Autant de croustillants détails sur l’Histoire de la ville blanche qui, j’en suis sûre, attiseront votre curiosité… mais laissons ce passionnant récit pour un prochain article.
Reprenons donc: Anfa.
Nom primitif de la ville de Casablanca, les origines d’Anfa restent de nos jours très imprécises. Si pour certains elle a été fondée par les Romains à la même époque que Volubilis, pour d’autres, elle aurait des origines phénicienne ou même berbère.
Une chose est certaine, dès le VIIIe siècle, son nom apparait sous diverses orthographes sur les cartes: Niffe, Anafé, Anife, Anafa, Nafé…
D’ailleurs, que l’on se place du coté arabe ou du coté berbère, l’explication du nom d’Anfa diverge. En effet, certains y voient le mot Anf, traduction de l’arabe nez, bec, promontoire; arguant que le relief du littoral de la ville aurait une forme de nez.

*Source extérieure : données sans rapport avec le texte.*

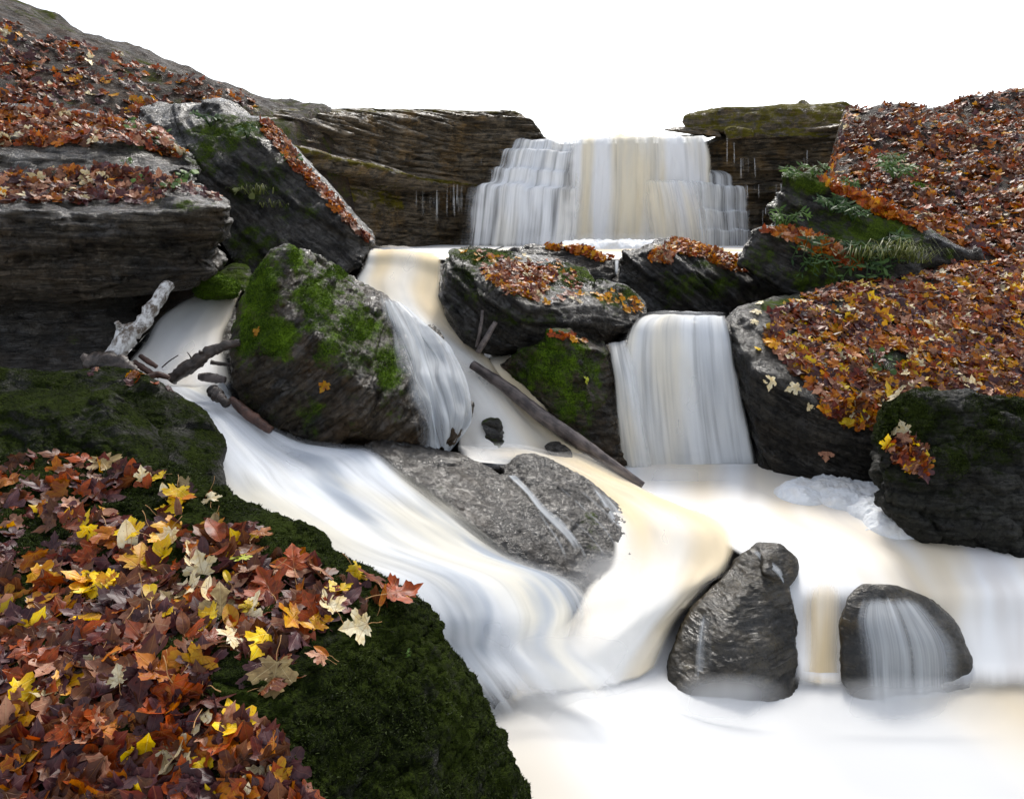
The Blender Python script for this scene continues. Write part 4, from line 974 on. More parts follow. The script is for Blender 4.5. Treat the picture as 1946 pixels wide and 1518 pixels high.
# --- smaller fall on the right
ribbon('waterfall', [[(1240, 594, 8.8), (1310, 596, 8.8), (1385, 602, 8.8)], [(1222, 596, 8.5), (1300, 597, 8.5), (1388, 603, 8.5)], [(1200, 610, 8.05), (1290, 604, 8.1), (1388, 606, 8.1)], [(1182, 640, 7.85), (1285, 630, 7.85), (1396, 636, 7.85)], [(1172, 690, 7.7), (1288, 690, 7.65), (1406, 690, 7.7)], [(1166, 760, 7.55), (1292, 760, 7.5), (1424, 765, 7.55)], [(1168, 830, 7.42), (1300, 840, 7.36), (1440, 845, 7.42)], [(1176, 905, 7.3), (1310, 920, 7.22), (1456, 925, 7.28)]],
       W_MID, nu=120, nv=100, edge=(0.14, 0.12, 0, 0.06), bump=0.05, seed=11, mist=1)
ribbon('waterfall', [lin(1150, 1200, 652, 640, 8.0, 8.0), lin(1152, 1205, 668, 660, 7.75, 7.75), lin(1156, 1225, 720, 720, 7.45, 7.45), lin(1160, 1240, 800, 800, 7.3, 7.3), lin(1168, 1260, 895, 900, 7.2, 7.2)], W_MID, nu=40, nv=60, edge=(0.25, 0.4, 0.1, 0.06), bump=0.03, seed=12, dens=0.8, keep=False)

# --- pool below it, spilling round the boulders at the lower right
PR = []
for py, z, x0, x1 in ((880, -2.6, 1150, 2050), (905, -2.6, 1160, 2050), (940, -2.6, 1180, 2050), (980, -2.6, 1200, 2050), (1020, -2.62, 1320, 2050), (1060, -2.65, 1400, 2050), (1095, -2.70, 1440, 2050), (1130, -2.765, 1480, 2050), (1180, -2.91, 1480, 2050), (1230, -3.03, 1480, 2050), (1275, -3.12, 1480, 2050), (1320, -3.165, 1480, 2050), (1420, -3.185, 1470, 2050)):
    PR.append(lin(x0, x1, py, py, Yz(py, z), Yz(py, z), 3))
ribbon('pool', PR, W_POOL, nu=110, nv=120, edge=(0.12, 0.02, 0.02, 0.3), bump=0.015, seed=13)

ribbon('cascade', [lin(1490, 1650, 1070, 1070, Yz(1070, -2.64), Yz(1070, -2.64)), lin(1495, 1645, 1095, 1095, 4.84, 4.84), lin(1504, 1636, 1125, 1125, 4.70, 4.70), lin(1508, 1628, 1165, 1165, 4.58, 4.58), lin(1508, 1624, 1225, 1225, 4.42, 4.42), lin(1500, 1626, 1290, 1290, 4.27, 4.27), lin(1490, 1640, 1345, 1345, 4.12, 4.12)], W_DROP, nu=50, nv=60, edge=(0.45, 0.45, 0.45, 0.15), bump=0.02, seed=14)
def mist_patch(rows, dens, seed):
    ribbon('spray', rows, W_SPRAY, nu=30, nv=30, edge=(0.45, 0.45, 0.45, 0.4), seed=seed, keep=False, dens=dens)
mist_patch([lin(1200, 1560, 1262, 1262, 4.02, 4.02), lin(1190, 1580, 1325, 1325, 3.93, 3.93), lin(1180, 1590, 1400, 1400, 3.75, 3.75)], 1.0, 61)
mist_patch([lin(1470, 2000, 1265, 1265, 4.0, 4.0), lin(1460, 2000, 1330, 1330, 3.9, 3.9), lin(1460, 2000, 1420, 1420, 3.7, 3.7)], .8, 62)
mist_patch([lin(820, 1330, 1160, 1150, 3.75, 4.1), lin(830, 1330, 1260, 1250, 3.5, 3.8), lin(840, 1330, 1380, 1380, 3.25, 3.5)], .9, 63)
mist_patch([lin(1120, 1480, 850, 860, 7.0, 7.0), lin(1110, 1480, 905, 910, 6.8, 6.8), lin(1110, 1500, 960, 960, 6.5, 6.5)], .8, 64)
mist_patch([lin(850, 1440, 430, 430, 18.0, 18.0), lin(850, 1440, 465, 465, 17.6, 17.6), lin(850, 1440, 490, 490, 17.3, 17.3)], .8, 65)
mist_patch([lin(840, 1050, 825, 830, 6.3, 6.3), lin(840, 1060, 865, 868, 6.1, 6.1), lin(850, 1080, 900, 900, 5.9, 5.9)], .8, 66)
mist_patch([lin(1060, 1300, 1030, 1010, 4.9, 5.1), lin(1040, 1300, 1090, 1080, 4.6, 4.8), lin(1030, 1300, 1160, 1150, 4.3, 4.5)], .8, 67)
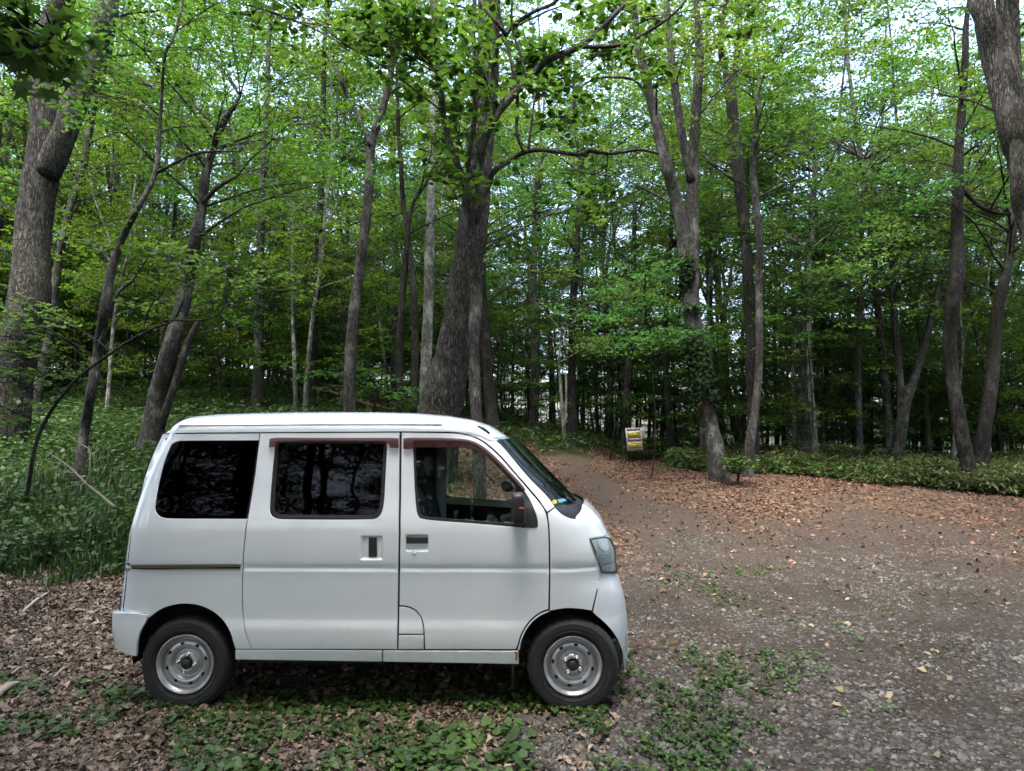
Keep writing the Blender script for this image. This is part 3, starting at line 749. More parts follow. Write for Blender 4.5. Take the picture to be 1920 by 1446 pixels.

D’autres y verraient plutôt le mot berbère Anifé (mont, cime, sommet), la ville étant construite en hauteur, sur les flancs d’une colline. Pour ma part, l’hypothèse berbère serait la plus plausible, je vous laisse cependant le soin de décider laquelle vous convient le plus.
Comment est-on passé d’Anfa à Casablanca me demanderez-vous?
J’y arrive.
Détruite à plusieurs reprise, abandonnée par ses habitants, oubliée par l’histoire, Anfa sera reconstruite en 1770 par le sultan alaouite Mohammed Ben Abdallah, désirant lui donner son essor d’antan
Il rebaptisera la ville « Casablanca », la dotera d’une mosquée, d’une medersa, d’un moulin et d’un caravansérail. Afin d’en assurer la défense, il y construira un bastion militaire (la Sqala) et l’entourera de hauts remparts.
C’est notamment derrière ces murs, témoins d’une autre époque, dans un labyrinthe de petites ruelles et de maisons chaulées, que repose un saint homme du nom de Sidi Allal El Kairouani.
La légende raconte qu’au XIVe siècle, un riche commerçant de la ville de Kairouan en Tunisie, voulut rejoindre le Sénégal par voie maritime. Celui-ci fit naufrage au large d’Anfa et fut recueilli par les pécheurs de la ville.
A la mort de sa femme, il demanda à son unique fille, réputée pour sa beauté et surnommée Lalla Beida pour la blancheur de sa peau, de le rejoindre.
Mais l’histoire se répéta et à son tour, elle fit naufrage au large d’Anfa, son bateau heurtant le récif à l’entrée du port, et, ne pouvant être sauvée, périt devant la ville.
Terrassé par le chagrin, Allal El Kairouani l’enterra devant la mer et demanda à être enseveli auprès d’elle son heure venue.
La légende raconte qu’au fil des années, grâce à ses connaissances et son amour pour la mer, le saint homme sut gagner la sympathie et le respect des marins d’Anfa.
L’amour des habitants de la ville était tel, que longtemps après sa mort, ils continuaient à visiter le mausolée qui abritait sa sépulture. Celui-ci prit d’ailleurs le nom de Dar El Beida (maison de la blanche) en hommage à sa fille, Lalla Beida.
Ce nom sera d’ailleurs donné à la ville dès 1770, alors que le sultan alaouite Mohammed Ben Abdallah entreprenait sa reconstruction.
Est-ce en souvenir du saint patron des pêcheurs et de sa fille que Casablanca porte ce nom, ou parce que les marins portugais avaient pour repère maritime cette même petite bâtisse blanchie à la chaux et visible depuis la mer; nul ne peut l’affirmer avec certitude.
Ce qui est sûr, c’est que les habitants de la ville blanche portent vraisemblablement un réel attachement au saint homme. Aujourd’hui encore, les marins invoquent sa protection et évoquent son savoir.
Pour l’anecdote, le nom de Casablanca joua sans le vouloir un rôle particulier dans le déroulement de la Seconde Guerre mondiale. Sans une erreur de traduction, celle-ci aurait pu prendre une tout autre tournure.
En effet, du 14 au 24 janvier 1943, Casablanca accueillait la conférence interalliés d’Anfa, réunissant les plus puissants dirigeants mondiaux: Roosevelt, Churchill, de Gaulle, Giraud, Mohammed V et Hassan II.
On raconte que peu avant la conférence, les services secrets allemands et espagnols, interceptèrent un message indiquant le lieu de la rencontre. Traduisant Casablanca en «White House», ces derniers crurent qu’il s’agissait de la Maison Blanche à Washington, les dissuadant ainsi de toute intervention armée.